Leave out the pictures and repeat the data exactly.

#### [Dataset extract]

■ ■ ■ ■ ■

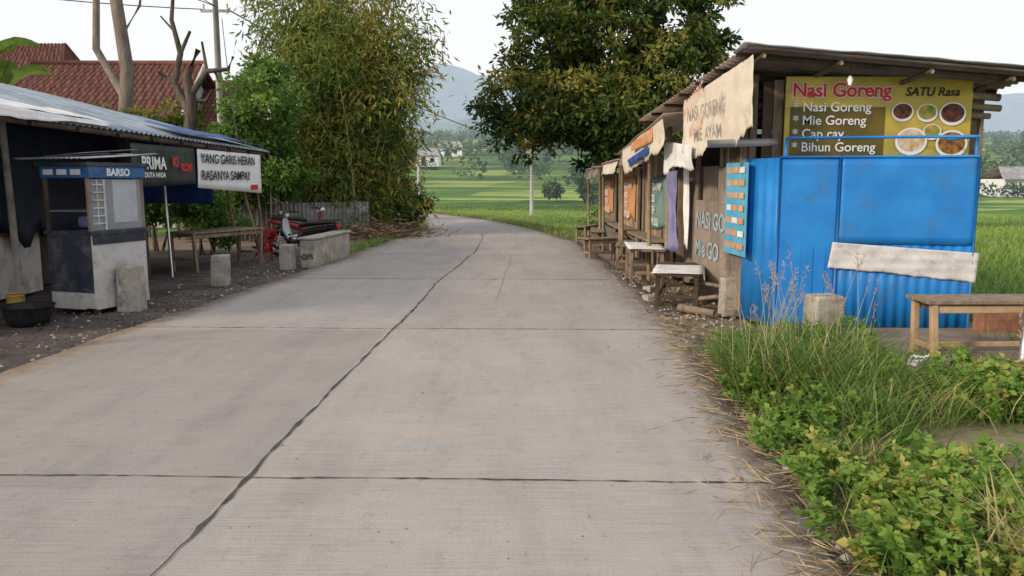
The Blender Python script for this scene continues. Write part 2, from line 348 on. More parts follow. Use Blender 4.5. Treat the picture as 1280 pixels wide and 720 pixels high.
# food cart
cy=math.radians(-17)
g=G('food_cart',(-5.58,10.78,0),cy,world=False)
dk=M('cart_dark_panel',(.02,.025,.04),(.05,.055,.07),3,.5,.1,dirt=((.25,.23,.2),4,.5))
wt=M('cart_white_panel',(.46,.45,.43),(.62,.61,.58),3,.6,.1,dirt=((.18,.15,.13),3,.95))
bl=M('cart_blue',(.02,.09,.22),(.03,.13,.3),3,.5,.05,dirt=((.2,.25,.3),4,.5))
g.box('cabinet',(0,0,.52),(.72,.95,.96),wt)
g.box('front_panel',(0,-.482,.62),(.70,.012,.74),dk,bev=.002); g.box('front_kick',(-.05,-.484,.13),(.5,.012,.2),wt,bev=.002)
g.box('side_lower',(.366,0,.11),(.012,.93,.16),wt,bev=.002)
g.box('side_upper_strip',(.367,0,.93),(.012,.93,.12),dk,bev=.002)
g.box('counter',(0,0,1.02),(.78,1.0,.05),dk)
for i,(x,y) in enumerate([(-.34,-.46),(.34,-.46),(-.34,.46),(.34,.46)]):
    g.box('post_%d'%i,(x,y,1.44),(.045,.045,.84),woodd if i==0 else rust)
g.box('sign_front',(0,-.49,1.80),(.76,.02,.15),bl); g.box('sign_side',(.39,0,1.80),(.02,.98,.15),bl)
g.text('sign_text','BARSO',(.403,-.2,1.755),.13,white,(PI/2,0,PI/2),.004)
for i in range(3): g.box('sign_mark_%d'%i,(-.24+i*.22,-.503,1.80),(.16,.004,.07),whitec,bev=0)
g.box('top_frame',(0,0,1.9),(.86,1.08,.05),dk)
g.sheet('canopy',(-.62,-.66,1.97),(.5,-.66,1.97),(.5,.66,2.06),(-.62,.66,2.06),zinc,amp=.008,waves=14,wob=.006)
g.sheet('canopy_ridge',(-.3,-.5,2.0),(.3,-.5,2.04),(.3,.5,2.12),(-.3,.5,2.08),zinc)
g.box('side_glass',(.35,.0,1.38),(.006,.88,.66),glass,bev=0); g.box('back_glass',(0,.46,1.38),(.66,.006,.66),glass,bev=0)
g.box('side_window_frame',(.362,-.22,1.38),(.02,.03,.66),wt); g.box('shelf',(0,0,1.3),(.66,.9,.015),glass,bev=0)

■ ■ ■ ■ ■

#### [Task response]
The Blender Python script for this scene continues. Write part 2, from line 348 on. More parts follow. Use Blender 4.5. Treat the picture as 1280 pixels wide and 720 pixels high.
# food cart
cy=math.radians(-17)
g=G('food_cart',(-5.58,10.78,0),cy,world=False)
dk=M('cart_dark_panel',(.02,.025,.04),(.05,.055,.07),3,.5,.1,dirt=((.25,.23,.2),4,.5))
wt=M('cart_white_panel',(.46,.45,.43),(.62,.61,.58),3,.6,.1,dirt=((.18,.15,.13),3,.95))
bl=M('cart_blue',(.02,.09,.22),(.03,.13,.3),3,.5,.05,dirt=((.2,.25,.3),4,.5))
g.box('cabinet',(0,0,.52),(.72,.95,.96),wt)
g.box('front_panel',(0,-.482,.62),(.70,.012,.74),dk,bev=.002); g.box('front_kick',(-.05,-.484,.13),(.5,.012,.2),wt,bev=.002)
g.box('side_lower',(.366,0,.11),(.012,.93,.16),wt,bev=.002)
g.box('side_upper_strip',(.367,0,.93),(.012,.93,.12),dk,bev=.002)
g.box('counter',(0,0,1.02),(.78,1.0,.05),dk)
for i,(x,y) in enumerate([(-.34,-.46),(.34,-.46),(-.34,.46),(.34,.46)]):
    g.box('post_%d'%i,(x,y,1.44),(.045,.045,.84),woodd if i==0 else rust)
g.box('sign_front',(0,-.49,1.80),(.76,.02,.15),bl); g.box('sign_side',(.39,0,1.80),(.02,.98,.15),bl)
g.text('sign_text','BARSO',(.403,-.2,1.755),.13,white,(PI/2,0,PI/2),.004)
for i in range(3): g.box('sign_mark_%d'%i,(-.24+i*.22,-.503,1.80),(.16,.004,.07),whitec,bev=0)
g.box('top_frame',(0,0,1.9),(.86,1.08,.05),dk)
g.sheet('canopy',(-.62,-.66,1.97),(.5,-.66,1.97),(.5,.66,2.06),(-.62,.66,2.06),zinc,amp=.008,waves=14,wob=.006)
g.sheet('canopy_ridge',(-.3,-.5,2.0),(.3,-.5,2.04),(.3,.5,2.12),(-.3,.5,2.08),zinc)
g.box('side_glass',(.35,.0,1.38),(.006,.88,.66),glass,bev=0); g.box('back_glass',(0,.46,1.38),(.66,.006,.66),glass,bev=0)
g.box('side_window_frame',(.362,-.22,1.38),(.02,.03,.66),wt); g.box('shelf',(0,0,1.3),(.66,.9,.015),glass,bev=0)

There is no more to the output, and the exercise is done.